POCA PIANIFICAZIONE – La maggior parte delle famiglie italiane si caratterizza per una capacità ancora contenuta di pianificazione e monitoraggio delle scelte finanziarie: il 40% circa non tiene un bilancio familiare, il 70% delle famiglie dichiara di controllare le spese, ma solo il 30% ne tiene traccia scritta. Solo un terzo dichiara di avere un piano finanziario e di controllarne gli esiti. Secondo quanto emerge dallo studio, le famiglie intervistate risparmiano in modo regolare (soprattutto per motivi precauzionali) in meno del 40% dei casi e in modo occasionale nel 36% dei casi, il 25% non accantona nulla, soprattutto per vincoli di bilancio. In generale, spiega la Consob, il risparmio regolare è più frequente tra i soggetti più abbienti; rilevano tuttavia anche le conoscenze finanziarie e le competenze percepite, l’abitudine a pianificare e talune inclinazioni (tra cui l’auto-efficacia, l’ansia finanziaria e l’avversione alle perdite). In merito alle competenze di calcolo, strumento indispensabile per l’accrescimento della cultura finanziaria, solo il 23% degli intervistati mostra di avere familiarità con il concetto di probabilità. E infatti, emerge dallo studio, le conoscenze finanziarie delle famiglie italiane rimangono contenute: le nozioni di base (inflazione, relazione rischio/rendimento, diversificazione, mutui, interesse composto) sono comprese da circa il 50% degli intervistati, mentre per i concetti più avanzati (relazione prezzo/tassi di interesse delle obbligazioni e rischiosità delle azioni) si registrano meno del 20% di risposte corrette. Però gli investitori rispondono meglio: ad esempio, alle domande su inflazione e relazione rischio/rendimento rispondono correttamente 7 investitori su 10, a fronte di 5 non investitori su 10.

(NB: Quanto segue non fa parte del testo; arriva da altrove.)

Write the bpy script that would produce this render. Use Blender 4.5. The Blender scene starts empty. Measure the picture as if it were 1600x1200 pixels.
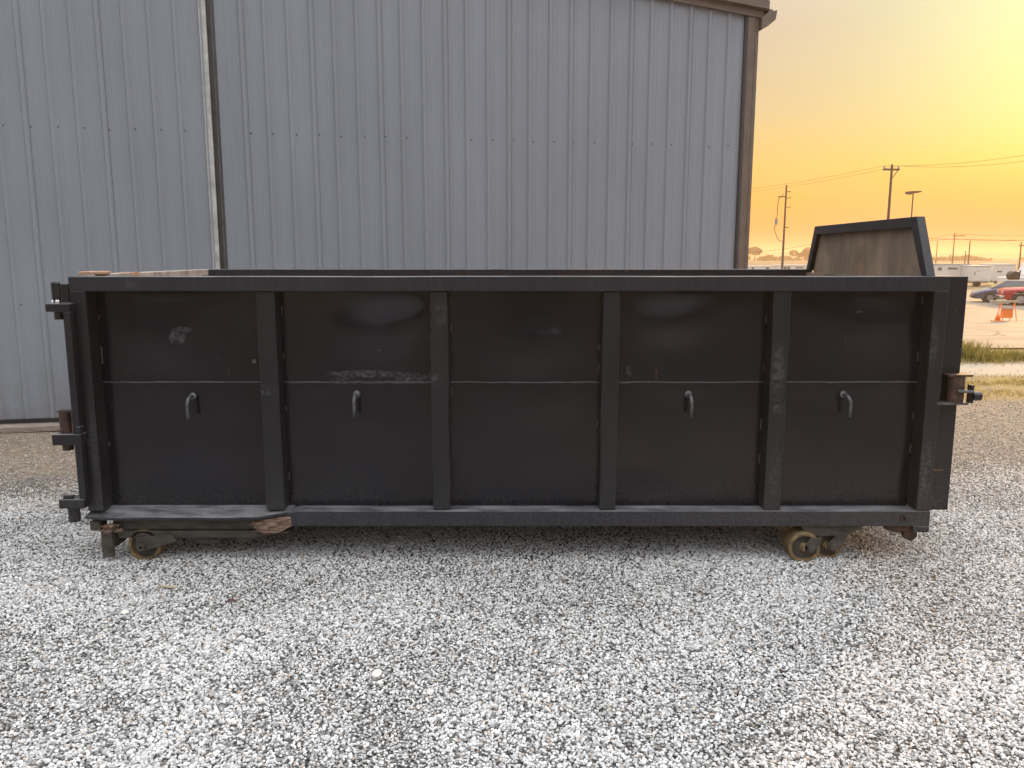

LA CRISI HA LASCIATO IL SEGNO – Secondo il rapporto, la ricchezza netta delle famiglie italiane rimane stabile sui livelli del 2012, attestandosi a 9 volte il reddito disponibile, dato superiore alla media dei Paesi dell’area euro, che è di 8 volte. Il tasso di risparmio lordo continua però a calare e ad attestarsi al di sotto della media dell’area euro.  Quanto all’indebitamento, i nuclei familiari in Italia sono i più virtuosi, registrando a fine 2017 un rapporto debito/Pil pari al 40% a fronte di poco meno del 60% per la media dell’area euro. Riguardo il tasso di risparmio lordo, si legge nel rapporto, a fine 2017 risultava pari al 9,7%, a fronte dell’11,8% della media dell’Eurozona (nel 2004 aveva raggiunto il 15%, superando la media area euro di un punto percentuale). La crisi del 2007-2008, ricorda la Consob, ha segnato un punto di caduta che sembrava destinato al recupero tra il 2012 e il 2014, rivelatosi poi solo temporaneo. Con riferimento alle scelte di portafoglio, invece, Italia ed Eurozona continuano a registrare il tradizionale divario nel peso della componente assicurativa e previdenziale, che nel contesto domestico rimane più contenuto anche se in crescita, e dei titoli obbligazionari, comunque in diminuzione.

INDIETRO SUL DIGITALE – Per quanto riguarda l’inclusione finanziaria, prosegue il rapporto, la diffusione di alcuni prodotti e servizi bancari (conto corrente, carta di credito e carta di debito) vede l’Italia in linea con la media dell’area euro, grazie all’incremento registrato nel periodo 2011-2017. In alcuni casi rimane un più accentuato gap di genere, che vede ad esempio carte di credito e di debito meno diffuse tra le donne, mentre si sta riassorbendo il gap per livello di istruzione e per livello di reddito. Sono meno incoraggianti i dati relativi alla familiarità con gli strumenti di pagamento digitali, che vedono le famiglie italiane meno abituate a utilizzare il telefono mobile o internet per i pagamenti (poco più del 20% contro il 45% in Eurozona) e maggiormente ‘polarizzate’ in funzione di genere, reddito, livello di istruzione e occupazione.